The trick in getting anything out of a critique situation is KNOWING when the group has got your best interests at heart, cares for the craft itself and seeing you improve. The other thing you have to know is when not to take a suggestion: you can’t be wimpy and be an artist. On the other hand, if you really want to learn the craft, you can’t have a tremendous huge ego and think you “sprung fully-formed and perfect from the head of Zeus like the Goddess Athena.” If you  believe your work is as good as Bradbury, Faulkner, Hemingway or any of the greats with just your first novel (unpublished) and/or  first ten short stories (also unpublished)—then you aren’t looking to improve, you are looking for a fan club.

When taking criticism from other writers and deciding to make changes, ask yourself: Is this person right and is this really better for the work? If you gut feeling is: YES! Then make the changes. Otherwise, stick to your guns! It’s your work, not theirs. You have to write for yourself, unless judgements of  others means more to you than your own voice. I know this is confusing, but part of the whole learning process is teaching you to trust yourself and your work.

 

Bad Critiques, Attitudes and Hidden Agendas

I think sometimes the worst thing anyone with artistic aspirations does is kill those of another person. Venom can get very poisonous between people in the arts sometimes, especially among those of us who write. This has been part of  my experience and totally anecdotal, and maybe you have been lucky enough to avoid it.  I have seen writing critiques used as blood sport between certain parties, and it ain’t pretty.

Some of the stuff I have seen I would like to attribute to cloddish behavior (lack of social skills, social ineptitude, whatever you want to call it), other times its jealousy and other times it is just plain mean. The just plain mean stuff is usually from writers who aren’t writing themselves and appear to be jealous of others who are. Then there are people who would rather snipe and criticize the work of others, rather than put their own head on the block and actually write something. In this last instance, they have literary pretensions not any real desire to actually write. (See wants a fan club above.)

I will be going into this more in Part 2 of this blog, and share some of the  things I have had happen to me along the way. Most of this  happened to me when I was a “newbie” and so desperate to have creative contact with other writers I was willing to put up with nearly anything. It is a good thing to get older, survive and know that when you think something is wrong or stinks—is usually is and it usually does.

 

Make It About the Writing

Writing Groups: Critique or Support  are among the most positive and horrifying experiences you’ll ever go through. Make sure to find a supportive, constructive one where the focus is on the work and nurturing the artist. Avoid those that are about cults of personality, egos, and sniping—unless this sort of thing appeals to you. Everyone enjoys a little comeuppance for certain people or a little Schadenfreude for the pretentious, but in the long run make it about the writing and improving your work—that was the reason you went looking for help to begin with.
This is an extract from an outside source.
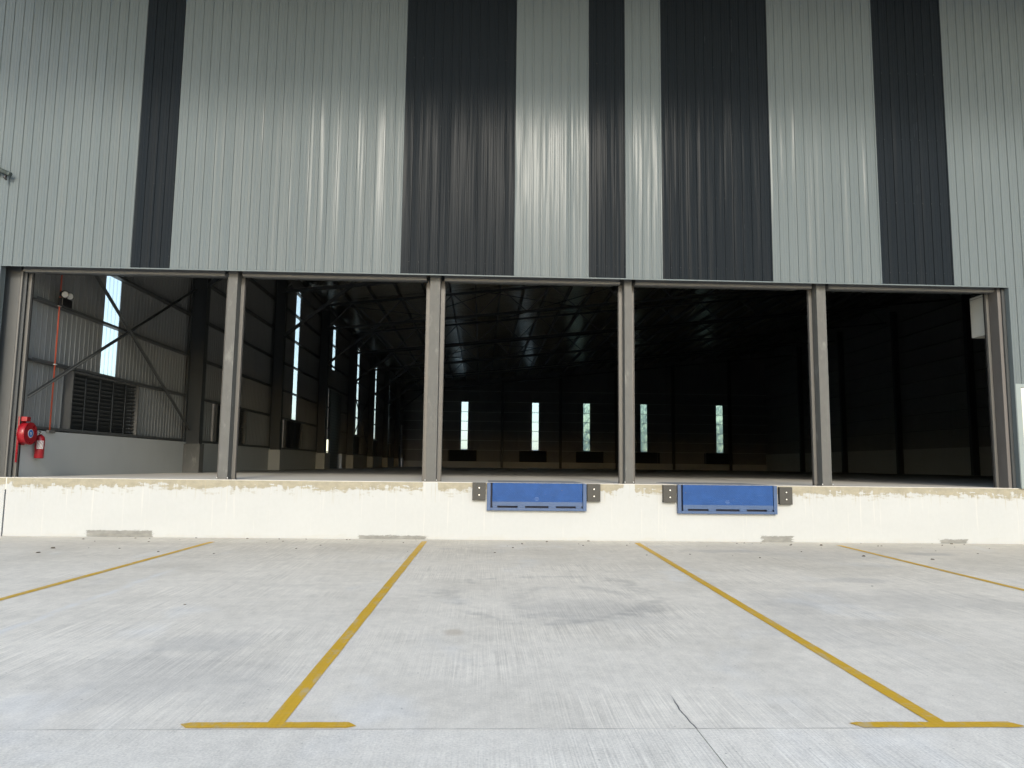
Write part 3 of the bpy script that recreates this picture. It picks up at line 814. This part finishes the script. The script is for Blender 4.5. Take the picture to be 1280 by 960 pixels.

The last any of us needs to deal with is fighting with our own peers. Be a writer who is also a good sport! If someone gives you a thoughtful, beneficial bit of advice—take what you can of it, and pay it forward. Advance the craft, not your own ego.

 

Credit: Please go to Debbie Ridpath Ohi’s website: inkygirl.com to see more of her wonderful cartoons and illustrations.

3 Comments
  1. Loved your blog on writing groups #2. Very insightful and totally true. Thanks for this ~ it doesn’t get said enough. 🙂

  2. Good subject. Thanks for this. Now I’m waiting for the next piece…

  3. Excellent post, Pam. Even when the critique is accurate, it can still be delivered in a mean-spirited fashion. When that happens, it’s important to find a way to ignore the cruelty while putting the advice to good use. If it weren’t for my support group, I never would have survived my first critique.